Aggressively Handling Weak Banks

10:04:44 AM | 3/26/2023

To restore public confidence, handling weak banks will be one of the important tasks of the State Bank of Vietnam (SBV).

Restoring public confidence

The Vietnamese Government issued Resolution 31/NQ-CP ordering the SBV to focus on effectively handling weak commercial banks, ensuring banking system liquidity and safety, handling bad debts and limiting new bad debts.

Weak banks are those that are being put under special control and have difficulty in liquidity, leading to the risk of failure. In particular, banks bought by the SBV for zero dong - like Oceanbank - have not been properly handled so far. In addition, some banks have had to freeze bad debts for many years.

This is considered a central task assigned by the Government, because problems in the entire economy at the moment, such as the corporate bond market and real estate, are the core issues that must be solved. To solve the issues, we need to stabilize the financial system, especially the banking sector. In particular, great resources come from the public. We need to enable financial institutions, such as banks, to mobilize money from the public, contributing to boosting the economy, and dealing with bad debt problems, as well as the freezing state of the real estate market and the illiquid corporate bond market.

The first thing we have to do is restore public confidence. Dealing with weak banks will be one of the important tasks for the SBV.

However, it will take a long time to solve this problem completely. There used to be joint-stock commercial banks that fell into difficulties, with increasing bad debts in the period 2011-2013 leading to the SBV’s establishment of the Vietnam Asset Management Company (VAMC). Handling and recovering the strength of private equity commercial banks takes up to five years, especially at this time, public confidence in the bond market and even the banking sector is certainly affected after many incidents.

Some banks are less affected. Those are banks that have little involvement in corporate bonds and real estate, the two biggest problems in the economy today.

Although there is no official information on the transfer of weak banks this year, the Government has assigned it to the SBV, so there will be specific solutions. Especially in 2023, we will have a draft on amending the Law on Credit Institutions, which contains provisions for the SBV to use its tools to handle weak banks. The transfer of weak banks in the second half of 2023 will be a progressive phase. At this phase, the immediate problems in the financial market should be a priority.

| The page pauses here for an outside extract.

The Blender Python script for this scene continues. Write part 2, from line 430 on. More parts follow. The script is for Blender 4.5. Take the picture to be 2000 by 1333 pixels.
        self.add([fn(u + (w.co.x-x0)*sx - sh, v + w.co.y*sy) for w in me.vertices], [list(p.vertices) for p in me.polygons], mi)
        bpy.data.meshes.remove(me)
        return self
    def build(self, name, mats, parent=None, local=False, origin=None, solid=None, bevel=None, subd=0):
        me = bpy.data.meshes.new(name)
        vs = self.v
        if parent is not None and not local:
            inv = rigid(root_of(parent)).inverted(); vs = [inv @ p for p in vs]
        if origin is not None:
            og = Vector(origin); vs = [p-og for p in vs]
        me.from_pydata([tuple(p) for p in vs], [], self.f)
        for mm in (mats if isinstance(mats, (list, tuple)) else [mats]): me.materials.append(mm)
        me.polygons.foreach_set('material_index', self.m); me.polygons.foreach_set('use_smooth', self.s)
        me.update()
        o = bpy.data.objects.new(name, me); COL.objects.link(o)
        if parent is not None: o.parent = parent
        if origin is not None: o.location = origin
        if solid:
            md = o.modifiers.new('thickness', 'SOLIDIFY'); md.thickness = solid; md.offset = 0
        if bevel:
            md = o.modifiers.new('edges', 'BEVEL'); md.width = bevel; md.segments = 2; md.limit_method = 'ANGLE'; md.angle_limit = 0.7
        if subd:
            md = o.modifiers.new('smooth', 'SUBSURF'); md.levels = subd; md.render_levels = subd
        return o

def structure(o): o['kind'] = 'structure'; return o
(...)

Banks unlikely to make big profits

The index of industrial production (IPP) of Vietnam in the past two months dropped very seriously, leading to the low credit growth of the banking sector.

Currently, many domestic manufacturing enterprises are facing difficulties. So are FDI enterprises. Many enterprises have closed their production since October 2022 due to the lack of orders. With that situation, plus the time of Tet, it is a very normal thing that demands for loans decreased.

Moreover, in the first months of the year, credit growth was also low as activities in the economy declined and the Purchasing Managers Index (PMI) recovered but not as before. In addition, real estate is one of the sectors with the largest credit growth that has encountered difficulties. The manufacturing sector is also facing difficulties. Therefore, low credit growth is inevitable. This will be essentially a difficult period for the banking sector.

From the above issues, it is forecast that the bank's business this year will not be favorable. It is very likely that this year bank profits will not grow as strongly as in 2022.

It will be a very offensive and difficult thing if they report big profits when all economic activities are in difficulty.

However, there will not be a significant reduction in the financial statements, because the profit depends a lot on the financial models applied in the preparation of the financial statements. In particular, banks that have little involvement in real estate and corporate bonds will have the opportunity and advantage to make the most of increased market share and capture individual customers through the application of good technology to develop their retail business. Gaining market share in retail will lead to an increase in the current account savings accounts (CASA) of banks.

As for joint stock commercial banks which are heavily involved in real estate and bonds, in the past, they have also focused a lot on individual customers. However, that is what gives them difficulty in this period, because public and individual confidence is declining very sharply. The reason is that many people are invited to buy corporate bonds, loans for real estate investment, loans to buy houses, so they have to bear expenses such as buying life insurance to be disbursed. Or when people deposit money, they somehow convert it into insurance contracts, buy bonds, or even buy bond fund certificates.